Fall 2017

Story so far?

How a decision is presented affects people's actions

  • endowment effect
  • status quo bias
  • WTP \(\neq\) WTA
  • loss aversion

Lots of evidence from the laboratory, less from the "field".

Also, less evidence (though some) from "economically relevant" decisions.

What do haters say?

These phenomena are explained by…

  • bad experimental design
  • people who don't or haven't had time to learn

Enter Hossain & List

  • Data from a natural field experiment at Wanlida Group.
  • Wanlida \(\Rightarrow\) top 100 electronics manufacturers

Treatments

  • "Reward/Gain": "positive frame" – if the week's average per-hour production reaches a threshold, a bonus is paid at the end of the pay period. Weekly bonus = RMB 80.
  • "Punishment/Loss": "negative frame" – employees provisionally given the bonus before the week begins, if the week's average per-hour production fails to reach a threshold, the bonus is taken away at the end of the pay period. Weekly bonus = RMB 80.
  • "Gift": just a control (also company wanted it): one-time four-week bonus of RMB 320

Main Results

  1. Bonuses (of either type) increase productivity for groups and individuals.
  2. Punishment/Loss frame outperforms the gain frame for groups and individuals (less robust) \(\Rightarrow\) an \(\uparrow\) of 1% of production (this is economically significant) at low marginal cost
  3. Effects are stronger for groups than individuals.
  4. Effects persist for whole period of study (long-term).

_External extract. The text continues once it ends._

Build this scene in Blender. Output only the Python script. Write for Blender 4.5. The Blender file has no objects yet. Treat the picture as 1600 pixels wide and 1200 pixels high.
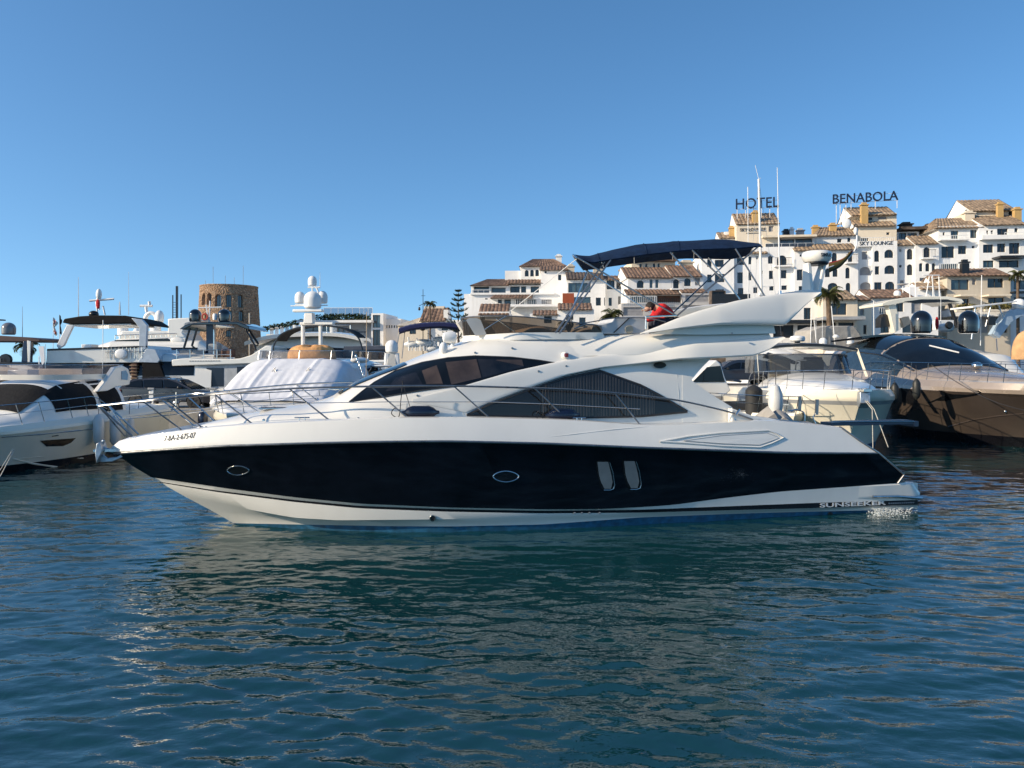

Implications and Significance

  1. Incentives are powerful & behavioral econ has a role in the workplace.
  2. Results complement industrial psch & expand toolset of practitioners.
  3. Social structure & institutions affect/constrain how people act in the workplace.

Institutional Detail

  • Teams of workers (14 people) engaged in relatively flexible production
  • Individual inspectors (of products) involved in incentive schemes too
  • Can compare pre- and post-experiment:
    • productivity in terms of output (DVD chips)
    • quality of productivity with error rate
  • 4 weeks in a treatment; 1 week after a treatment ended

Additional desing issues

  • all payments made to all teams at the same time
    • improves credibility
    • limits time preference concerns
  • compare within and between observations
    • same observation exposed to multiple treatments
  • workers didn't know about experiment
  • management wanted targets achieved in 60-80% of cases (morale)
    • targets calibrated with pre-experiment data
  • minimized information transmission between groups

Overall productivity

Defect rate

Group effects over time

Individual effect over time

Discussion & Conclusion

  • Find strong treatment effects among teams of workers
  • Stronger effect for teams than individuals means how groups are formed is important: "collective esteem" in a group; "group polarization";
    • people are worried about letting team members down
    • workers in loss frame may be extra careful not to cost the team the bonus
    • large groups more likely to contain a very loss averse person

Profitability

  • Where incentives profitable for the firm? Yes!
    • Quality rate remained constant
    • Cost of incentives: RMB 64,960;
    • To hire more workers for same output would have cost about RMB 69,900
  • What about permanently adopting the bonuses/penalties?
    • long-run effects of incentives
    • no 'trend' in the effects; remain constant throughout study

Take home messsage: Behavioral econ can play a big role in improving productivity and profitability within firms.